My “Grandpa” and the land.

I never met my “real” grandpa, John Paul McDowell. He died when my dad was 14 years old. (Nevertheless, in the last few years I have felt closer and closer to him.)

The man that my grandma “Gusty May Bennett McDowell Bennett” married after my real grandpa died was the one I met. I always felt that Arthur was my grandpa, and now I think how lucky I was to have three grandpas!

Arthur Bennett was the third grandpa, the step grandpa*. I didn’t see him a lot, because our family had to make the long journey from Pennsylvania to Missouri to see Grandma and Grandpa. We didn’t have a lot of money and my dad only had so much vacation time from work. Nevertheless, Art was my grandpa. And what a grandpa he was!

Art had lived in a small area of the Ozarks all of his life, except for some time spent in St. Louis. It was as if he was part and parcel of the land he lived on. When he walked, the land was walking. When he talked, the land was talking.  When he breathed, the land was breathing. Everyone in the area knew him, and by the time I was a kid, he was respected as an elder of that place.

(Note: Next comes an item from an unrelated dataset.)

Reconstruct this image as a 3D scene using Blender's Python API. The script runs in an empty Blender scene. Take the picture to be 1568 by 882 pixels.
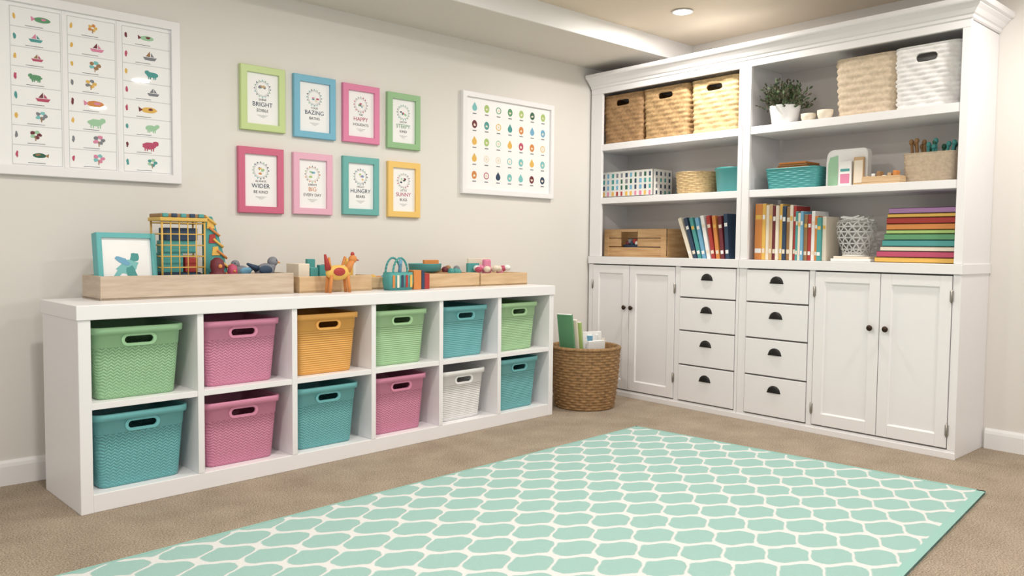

This type of person has always intrigued me. Someone who has lived in a place fully and without reservation. Someone who has accepted that that place is enough. He/she is married to that place and takes complete sustenance from it. This person may know of other places on earth but that doesn’t keep them from their steady stance in that one place where they belong.

I am grateful to have had my third grandpa teach me something that is now informing my process of integrating myself with place.

* My mother’s father, from York, PA, was Chester Samuel Ely.